Security Concerns in Quantum Machine Learning as a Service

TL;DR

The paper analyzes security concerns for Quantum Machine Learning as a Service (QMLaaS), a hybrid quantum-classical paradigm delivering QML via cloud platforms. It presents a detailed QMLaaS workflow—from data pre-processing and encoding to transpilation, execution, gradient estimation, and classical optimization—and identifies critical assets such as Training/Testing Data, Data Encoding Circuits, and PQC architectures. It then surveys confidentiality, integrity, and availability threats arising from untrusted classical and quantum cloud providers, including data theft, IP theft, circuit tampering, side-channel attacks, DoS, and latency-related attacks, and discusses adversary motivations. The work emphasizes the need for robust security mechanisms and lays groundwork for secure deployment and further research in QMLaaS security defenses and best practices.

Abstract

Quantum machine learning (QML) is a category of algorithms that employ variational quantum circuits (VQCs) to tackle machine learning tasks. Recent discoveries have shown that QML models can effectively generalize from limited training data samples. This capability has sparked increased interest in deploying these models to address practical, real-world challenges, resulting in the emergence of Quantum Machine Learning as a Service (QMLaaS). QMLaaS represents a hybrid model that utilizes both classical and quantum computing resources. Classical computers play a crucial role in this setup, handling initial pre-processing and subsequent post-processing of data to compensate for the current limitations of quantum hardware. Since this is a new area, very little work exists to paint the whole picture of QMLaaS in the context of known security threats in the domain of classical and quantum machine learning. This SoK paper is aimed to bridge this gap by outlining the complete QMLaaS workflow, which encompasses both the training and inference phases and highlighting significant security concerns involving untrusted classical or quantum providers.

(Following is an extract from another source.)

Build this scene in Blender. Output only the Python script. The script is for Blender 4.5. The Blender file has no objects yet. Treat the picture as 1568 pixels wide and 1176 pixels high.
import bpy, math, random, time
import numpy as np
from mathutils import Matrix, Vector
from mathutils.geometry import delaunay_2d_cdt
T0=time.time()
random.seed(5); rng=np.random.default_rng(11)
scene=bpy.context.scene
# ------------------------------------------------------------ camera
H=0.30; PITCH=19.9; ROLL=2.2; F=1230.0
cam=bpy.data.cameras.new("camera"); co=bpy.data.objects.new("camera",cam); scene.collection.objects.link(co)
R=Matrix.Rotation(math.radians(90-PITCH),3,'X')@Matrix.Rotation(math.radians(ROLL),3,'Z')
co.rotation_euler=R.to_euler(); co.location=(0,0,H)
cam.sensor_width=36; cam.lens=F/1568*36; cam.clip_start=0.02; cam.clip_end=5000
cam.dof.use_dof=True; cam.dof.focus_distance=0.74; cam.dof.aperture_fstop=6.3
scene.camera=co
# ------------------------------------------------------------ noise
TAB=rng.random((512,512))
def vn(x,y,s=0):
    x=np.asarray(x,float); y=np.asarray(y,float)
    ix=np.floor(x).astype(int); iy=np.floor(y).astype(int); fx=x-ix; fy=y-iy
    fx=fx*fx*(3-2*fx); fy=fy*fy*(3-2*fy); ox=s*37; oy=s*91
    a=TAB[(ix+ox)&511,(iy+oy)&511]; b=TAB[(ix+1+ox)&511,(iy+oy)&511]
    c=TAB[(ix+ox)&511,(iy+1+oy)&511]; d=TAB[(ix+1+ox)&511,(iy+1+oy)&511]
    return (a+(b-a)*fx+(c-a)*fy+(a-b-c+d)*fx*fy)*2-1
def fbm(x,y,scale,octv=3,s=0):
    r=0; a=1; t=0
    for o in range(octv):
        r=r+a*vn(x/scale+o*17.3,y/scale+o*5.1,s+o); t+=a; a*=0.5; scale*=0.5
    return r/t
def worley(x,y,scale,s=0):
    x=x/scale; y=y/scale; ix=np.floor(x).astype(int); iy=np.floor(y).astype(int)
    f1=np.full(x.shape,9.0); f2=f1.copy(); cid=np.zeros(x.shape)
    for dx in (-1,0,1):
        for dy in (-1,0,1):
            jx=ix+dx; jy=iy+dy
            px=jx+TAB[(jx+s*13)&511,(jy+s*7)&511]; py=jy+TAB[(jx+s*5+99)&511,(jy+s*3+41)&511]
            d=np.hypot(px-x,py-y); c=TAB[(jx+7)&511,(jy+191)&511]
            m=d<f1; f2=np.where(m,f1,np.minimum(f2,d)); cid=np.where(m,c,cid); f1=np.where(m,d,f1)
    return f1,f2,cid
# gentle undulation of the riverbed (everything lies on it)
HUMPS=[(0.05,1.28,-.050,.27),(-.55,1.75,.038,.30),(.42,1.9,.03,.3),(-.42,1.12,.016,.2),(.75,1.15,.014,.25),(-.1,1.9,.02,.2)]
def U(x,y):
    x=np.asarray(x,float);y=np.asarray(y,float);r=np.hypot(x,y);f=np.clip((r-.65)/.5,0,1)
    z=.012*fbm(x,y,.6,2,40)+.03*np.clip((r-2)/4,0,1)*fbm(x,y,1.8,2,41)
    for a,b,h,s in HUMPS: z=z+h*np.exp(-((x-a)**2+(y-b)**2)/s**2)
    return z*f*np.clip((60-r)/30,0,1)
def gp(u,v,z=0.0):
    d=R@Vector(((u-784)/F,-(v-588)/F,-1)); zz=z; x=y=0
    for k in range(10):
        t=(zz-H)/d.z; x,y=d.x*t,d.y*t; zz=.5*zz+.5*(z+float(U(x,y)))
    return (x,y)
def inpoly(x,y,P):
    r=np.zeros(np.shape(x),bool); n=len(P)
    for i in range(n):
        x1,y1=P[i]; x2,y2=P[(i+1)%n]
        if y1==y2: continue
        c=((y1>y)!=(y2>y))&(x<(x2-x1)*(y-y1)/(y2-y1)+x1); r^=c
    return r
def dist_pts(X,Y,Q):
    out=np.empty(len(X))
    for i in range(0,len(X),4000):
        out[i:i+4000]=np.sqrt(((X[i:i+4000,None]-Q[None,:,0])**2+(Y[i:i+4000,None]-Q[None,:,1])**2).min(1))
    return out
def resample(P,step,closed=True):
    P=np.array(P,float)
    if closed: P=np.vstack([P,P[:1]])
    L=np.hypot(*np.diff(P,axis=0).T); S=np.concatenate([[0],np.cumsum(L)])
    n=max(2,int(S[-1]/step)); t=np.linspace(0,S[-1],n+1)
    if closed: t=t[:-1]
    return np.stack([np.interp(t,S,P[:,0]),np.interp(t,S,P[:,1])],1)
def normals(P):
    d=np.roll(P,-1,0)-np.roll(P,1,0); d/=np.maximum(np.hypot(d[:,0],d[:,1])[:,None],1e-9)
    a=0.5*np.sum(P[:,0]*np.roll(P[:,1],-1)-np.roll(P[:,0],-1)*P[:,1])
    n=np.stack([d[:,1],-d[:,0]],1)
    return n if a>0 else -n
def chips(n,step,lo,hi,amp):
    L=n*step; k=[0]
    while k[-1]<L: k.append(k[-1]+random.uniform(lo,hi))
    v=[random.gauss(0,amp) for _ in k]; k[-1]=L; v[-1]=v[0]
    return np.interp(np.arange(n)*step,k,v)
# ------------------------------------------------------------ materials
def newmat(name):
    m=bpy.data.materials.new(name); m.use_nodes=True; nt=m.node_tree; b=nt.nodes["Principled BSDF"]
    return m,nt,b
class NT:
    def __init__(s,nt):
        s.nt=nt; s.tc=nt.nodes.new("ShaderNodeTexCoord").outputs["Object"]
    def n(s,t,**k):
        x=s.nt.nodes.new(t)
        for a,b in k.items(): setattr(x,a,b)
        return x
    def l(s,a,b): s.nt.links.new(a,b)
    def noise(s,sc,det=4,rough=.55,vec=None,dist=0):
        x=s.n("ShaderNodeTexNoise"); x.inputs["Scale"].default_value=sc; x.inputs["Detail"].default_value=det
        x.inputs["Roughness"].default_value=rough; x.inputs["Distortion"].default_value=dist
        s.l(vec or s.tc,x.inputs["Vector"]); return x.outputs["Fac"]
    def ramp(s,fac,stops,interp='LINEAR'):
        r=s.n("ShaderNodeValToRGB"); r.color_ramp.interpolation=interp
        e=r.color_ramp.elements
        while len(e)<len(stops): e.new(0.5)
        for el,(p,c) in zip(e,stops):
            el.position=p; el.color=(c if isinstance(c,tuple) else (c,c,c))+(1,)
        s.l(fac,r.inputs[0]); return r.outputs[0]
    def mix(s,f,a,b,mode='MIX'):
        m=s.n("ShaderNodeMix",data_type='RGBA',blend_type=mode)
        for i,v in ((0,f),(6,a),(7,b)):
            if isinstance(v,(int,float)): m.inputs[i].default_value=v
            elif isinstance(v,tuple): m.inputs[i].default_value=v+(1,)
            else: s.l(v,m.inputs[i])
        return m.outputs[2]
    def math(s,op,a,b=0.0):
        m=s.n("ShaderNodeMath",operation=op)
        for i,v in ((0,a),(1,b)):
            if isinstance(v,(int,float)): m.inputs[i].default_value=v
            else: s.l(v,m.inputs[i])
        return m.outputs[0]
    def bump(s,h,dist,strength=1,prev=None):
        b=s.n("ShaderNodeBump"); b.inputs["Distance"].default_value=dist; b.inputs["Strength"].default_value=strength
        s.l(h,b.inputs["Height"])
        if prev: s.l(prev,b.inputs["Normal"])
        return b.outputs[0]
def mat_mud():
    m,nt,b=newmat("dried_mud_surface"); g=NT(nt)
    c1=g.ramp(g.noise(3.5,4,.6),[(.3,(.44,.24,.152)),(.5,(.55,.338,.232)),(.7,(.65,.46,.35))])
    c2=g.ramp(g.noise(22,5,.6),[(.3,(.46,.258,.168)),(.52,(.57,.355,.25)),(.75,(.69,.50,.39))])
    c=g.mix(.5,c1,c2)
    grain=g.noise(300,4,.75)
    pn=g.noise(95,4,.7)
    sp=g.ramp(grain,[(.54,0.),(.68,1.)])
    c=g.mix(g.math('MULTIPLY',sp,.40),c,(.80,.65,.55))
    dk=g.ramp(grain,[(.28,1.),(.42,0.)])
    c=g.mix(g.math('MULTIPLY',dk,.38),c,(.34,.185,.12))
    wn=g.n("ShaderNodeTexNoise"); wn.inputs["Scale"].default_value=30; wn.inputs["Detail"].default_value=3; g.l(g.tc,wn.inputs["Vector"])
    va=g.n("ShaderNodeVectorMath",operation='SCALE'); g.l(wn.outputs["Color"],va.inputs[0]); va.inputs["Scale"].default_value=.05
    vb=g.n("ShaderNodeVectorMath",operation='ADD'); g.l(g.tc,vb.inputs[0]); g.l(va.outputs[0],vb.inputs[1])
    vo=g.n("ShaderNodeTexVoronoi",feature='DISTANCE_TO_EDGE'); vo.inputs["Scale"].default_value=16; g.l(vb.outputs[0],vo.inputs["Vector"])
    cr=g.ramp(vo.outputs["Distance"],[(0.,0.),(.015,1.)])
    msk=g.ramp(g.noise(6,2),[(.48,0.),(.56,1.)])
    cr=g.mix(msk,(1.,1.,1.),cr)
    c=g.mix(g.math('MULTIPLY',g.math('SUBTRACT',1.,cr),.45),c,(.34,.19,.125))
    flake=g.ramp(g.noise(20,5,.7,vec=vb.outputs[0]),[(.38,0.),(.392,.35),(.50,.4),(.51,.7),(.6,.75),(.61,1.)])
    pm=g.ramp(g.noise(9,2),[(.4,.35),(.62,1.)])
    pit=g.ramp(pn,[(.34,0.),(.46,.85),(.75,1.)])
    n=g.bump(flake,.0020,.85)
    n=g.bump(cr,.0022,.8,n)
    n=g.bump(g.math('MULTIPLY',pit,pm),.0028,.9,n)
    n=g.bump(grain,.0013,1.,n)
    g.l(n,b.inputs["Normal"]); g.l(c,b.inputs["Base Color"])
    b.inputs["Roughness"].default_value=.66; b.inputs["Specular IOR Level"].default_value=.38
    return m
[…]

QML models contain several sensitive assets, such as the model architecture, training/testing data, encoding techniques, and trained parameters. Unauthorized access to these components could compromise the model's integrity and lead to intellectual property (IP) theft. We pinpoint the critical security issues that must be considered to pave the way for a secure QMLaaS deployment.

Figures (3)

• Figure 1: Architecture of a 4-qubit hybrid QNN. Classical features are encoded as angles of quantum rotation gates ($R_Z$). PQC transforms encoded states to explore the search space and entangle features. Measured expectation values are then fed into a classical linear layer for final prediction.
• Figure 2: QMLaaS Workflow: (1) Input data is pre-processed using dimensionality reduction (e.g., PCA, autoencoders) and normalized for effective QML training. (2) The reduced features are encoded into a quantum circuit, and a suitable PQC is selected. (3) The circuit is transpiled to match the quantum hardware's topology and basis gates. (4) The circuit is sent to a quantum cloud provider for execution. Training: Post-processing of measured outputs, loss calculation, and parameter updates are performed using a classical optimizer. Inferencing: Outputs are post-processed to return the final vector/label to the user.
• Figure 3: Key Threats to Confidentiality (C), Integrity (I), and Availability (A) in the QMLaaS Pipeline.